The seizure of Mr. Hamilton’s phone and Ms. Boutross’s and Mr. Powell’s participation in the Japan trip were earlier reported by The Daily News.
The district attorney’s investigation is the latest corruption inquiry involving the mayor and his inner circle to spill into public view. Three of the other four are federal investigations being conducted by the U.S. attorney’s office for the Southern District of New York, which on Sept. 26 unsealed an indictment charging Mr. Adams with bribery, conspiracy, fraud and soliciting illegal foreign campaign donations. Mr. Adams has pleaded not guilty. The fifth is being handled by the U.S. attorney’s office for the Eastern District of New York.

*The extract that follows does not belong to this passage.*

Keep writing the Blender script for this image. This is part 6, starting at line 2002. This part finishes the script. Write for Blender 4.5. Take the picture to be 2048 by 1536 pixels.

Of those whose phones were seized by investigators at Kennedy Airport, Ms. Boutross stands out because she does business with the city.
For most of her career as a real estate broker, Ms. Boutross appears to have specialized in leasing retail space. Her professional biography said she had worked for 20 years in real estate, with 15 of those spent at a firm that specialized in retail brokerage. When she left that firm to join Cushman & Wakefield in 2015, it was to continue working in retail, The Commercial Observer reported. She rose to become a vice chair of retail at Cushman & Wakefield in New York City.
Ms. Boutross has also been a longtime supporter of Mr. Adams. In 2019, she invited acquaintances to a “meet and greet” fund-raiser she co-hosted at a hotel near Times Square for Mr. Adams’s first mayoral campaign. The invitation listed the maximum donation as $5,100.
Retail leasing and office leasing are two distinct areas of expertise, and it is unusual for a broker who has spent decades working in one to move over to manage a large account in the other.
But at Cushman & Wakefield, Ms. Boutross acquired more office and mixed-use leasing experience, a representative of the firm said, and she was tapped last October to replace a retiring broker who had managed a Cushman account with New York City’s real estate department. In that job, she was responsible for helping the city find office and industrial space when agencies grew, shrank or otherwise had new needs. It is a role that comes with hefty commissions.
Though Ms. Boutross is said to have represented herself as the single point of contact for the account, a Cushman spokesman said that Ms. Boutross actually shared management of the account with two other brokers.
On Sept. 27, the evening of the phone seizures, Ms. Lewis-Martin appeared on the radio show of her criminal defense attorney, Mr. Aidala, and described her encounter with the investigators without mentioning that her traveling companions had had their own encounters, too.
She said the investigators were “polite” and that she was “vociferous.”
One of the investigators, she said, “explained to me, ‘Look, we don’t want to make this more than what it needs to be. We don’t want to have to arrest you for being noncompliant. And, you know, we don’t want to make this bigger.’ And he was very nice, and I apologized to him for being impolite, and I requested to speak with my attorney.”
And she protested her innocence, also seeming to refer to the mayor and other colleagues wrapped up in the investigations around him.
“We are imperfect, but we’re not thieves,” Ms. Lewis-Martin said. “I do believe that in the end that the New York City public will see that we have not done anything illegal to the magnitude or scale that requires the federal government and the D.A.’s office to investigate us.”